Entscheidung des Gerichts

Das Arbeitsgericht Heilbronn sieht die Klage als teilweise begründet an. Dem Bewerber stehe eine Entschädigungszahlung aus § 15 II AGG zu, allerdings nicht in der geltend gemachten Höhe. Das Gericht hielt einen Betrag von 1,5 Bruttomonatsgehältern für angemessen an, also 7.500 Euro. Die Jobabsage habe den Bewerber unmittelbar benachteiligt im Sinne von § 3 I AGG. Er hat eine ungünstigere Behandlung erfahren, als der letztlich von der Beklagten eingestellte Bewerber.

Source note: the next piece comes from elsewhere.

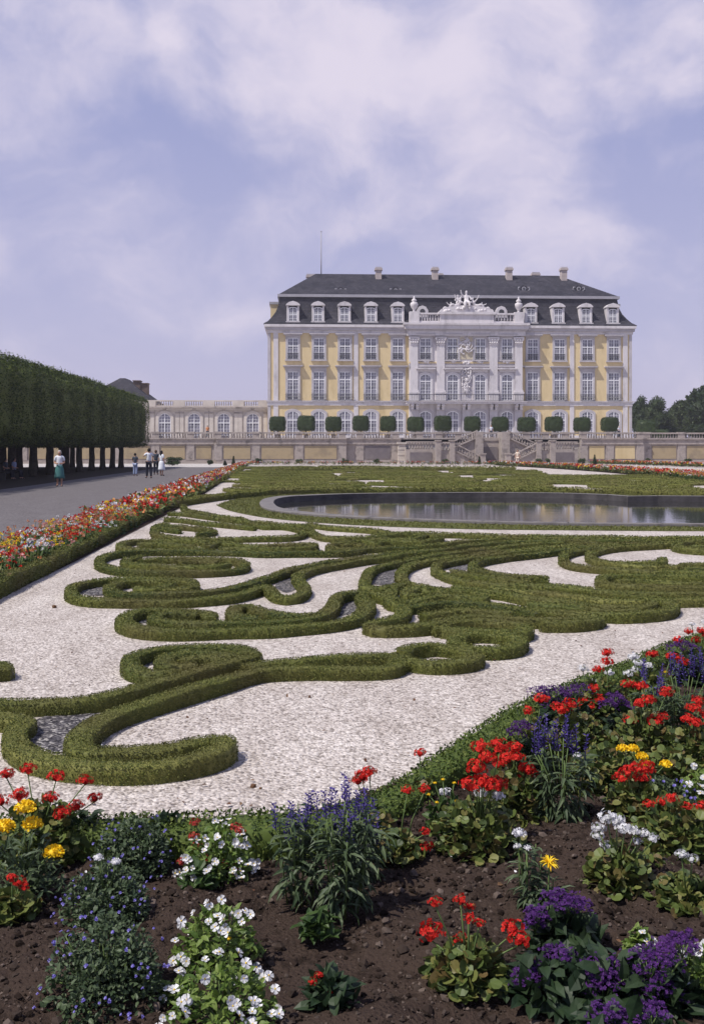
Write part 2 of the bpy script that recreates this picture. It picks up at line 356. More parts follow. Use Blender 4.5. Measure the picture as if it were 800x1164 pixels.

Des Weiteren liege hier ein Verstoß gegen das Benachteiligungsverbot aus § 7 I AGG vor. Schließlich sei das Alter explizit in § 1 AGG als mögliche Benachteiligungsquelle genannt. Allerdings müsse zwischen der benachteiligenden Behandlung und dem Benachteiligungsgrund auch ein kausaler Zusammenhang bestehen. Hier greife dafür die Beweislastumkehr aus § 22 AGG ein, wonach die Klagepartei nur Indizien für eine Benachteiligung beweisen muss. Sodann trage der andere die Beweislast dafür, dass kein Verstoß vorgelegen habe. Nach § 11 AGG darf bereits bei der Ausschreibung eines Arbeitsplatzes kein Verstoß gegen das Benachteiligungsverbot vorliegen. Nach Ansicht des Arbeitsgerichts Heilbronn stellt die Formulierung „Digital Native“ ein Indiz für einen Verstoß gegen das Benachteiligungsverbot bei der Stellenausschreibung dar. Der Begriff „Digital Native“ weise im gängigen Sprachgebrauch eine generationsbezogene Konnotation auf. Sodann sei es dem Unternehmen nicht gelungen, diese Vermutung für eine Benachteiligung zu widerlegen. Insbesondere sei nicht überzeugend, dass der Bewerber für die konkrete Stellenausschreibung überqualifiziert sei, weil schon gar nichts hinsichtlich der anderen Bewerber vorgetragen worden sei. Zuletzt stehe dem Entschädigungsanspruch auch nicht § 242 BGB entgegen. Dass dem Bewerber die Ernsthaftigkeit bei der Bewerbung gefehlt habe, weil seine Familie in Berlin lebe, und die Stelle aber in Heilbronn, greife nicht durch. Der Kläger habe überzeugend dargelegt , dass er bereits in Frankfurt lebe und seinen Lebensmittelschwerpunkt aus familiären Gründen zukünftig nach Süddeutschland verlegen wolle.

Prüfungsrelevanz

Zwar handelt es sich beim AGG nicht um eines der zentralen Gesetze auf dem Weg zum Examen, so spielt es aber doch für das Arbeitsrecht eine wichtige Rolle und kann unter Angabe der relevanten Normen wohl ohne Weiteres zum Gegenstand einer Klausur werden. Falls Du in Deiner Klausur also auf das AGG stoßen solltest, musst Du keinesfalls den Kopf in den Sand stecken, sondern ganz im Gegenteil dies als eine Chance ansehen. Denn das AGG stellt kein Hexenwerk dar, sondern ist sogar durchaus übersichtlich aufgebaut und enthält viele Legaldefinitionen. Da das Prüfungsamt hier in der Regel kein Spezialwissen von Dir erwartet, kannst Du Dich bereits durch eine systematische und strukturierte Prüfung hervorheben.